Although things worked for years, High Sierra seemed to be the version to break it. My first reaction was to update Wineskin. It isn’t hard, and it had been awhile since I bothered. Thinking it was a bug, I set about updating both the wrapper and the Wine engine. To my dismay, nothing worked. It seemed to run, but nothing happened. Not quite the experience I wanted.

For a couple of weekends, I searched without much success to find a solution. Some articles said it worked, others not—most were for the beta releases. I found I could run it from within within Wine, but not with the wrapper. I had a workaround but was otherwise frustrated. I gave up for awhile.

Success at last.
Tonight, I tried again. Searching around I found an article that confirmed it was broke. It had some screenshots that talked about the problem, but the fix didn’t click for me. I went off searching some more.

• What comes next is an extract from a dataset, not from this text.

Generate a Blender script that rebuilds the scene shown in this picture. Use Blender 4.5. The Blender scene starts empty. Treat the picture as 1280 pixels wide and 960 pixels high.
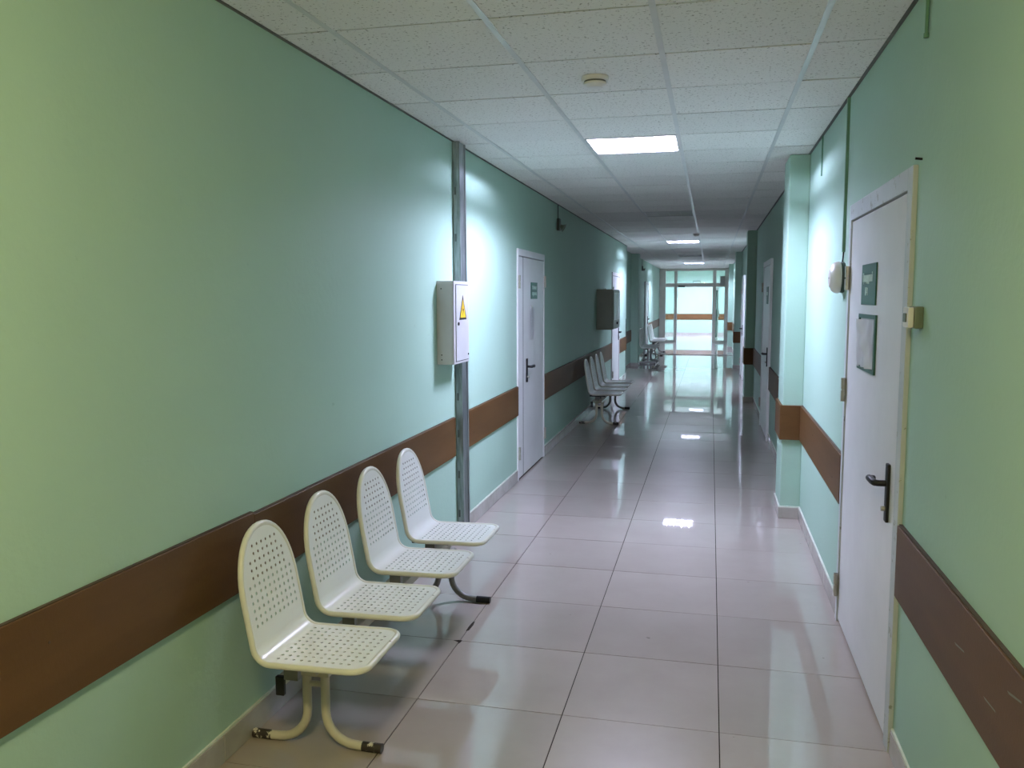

Another article confirmed what the first one stated. In High Sierra, the GPU detection didn’t work with Wineskin. Unlike the first article, it noted that the issue seemed to be how the GPU was being reported. To my surprise, it pointed back to the first as the fix. I was missing something.

Reading the first a bit more closer, I realized what they did. I first launched Wineskin’s configuration menu—hold the option key when opening. Going into the Wineskin screen options, I turned off “Auto Detect GPU.” Then, going into the advanced options, I drilled into tools and then Winetricks. There, you can set the video memory size (search for it).

From there, I tested everything. To my delight, it worked! EightyOne up and running again. I can now get back to working on my next program of the month. Now, if only I can figure out what program to work on next.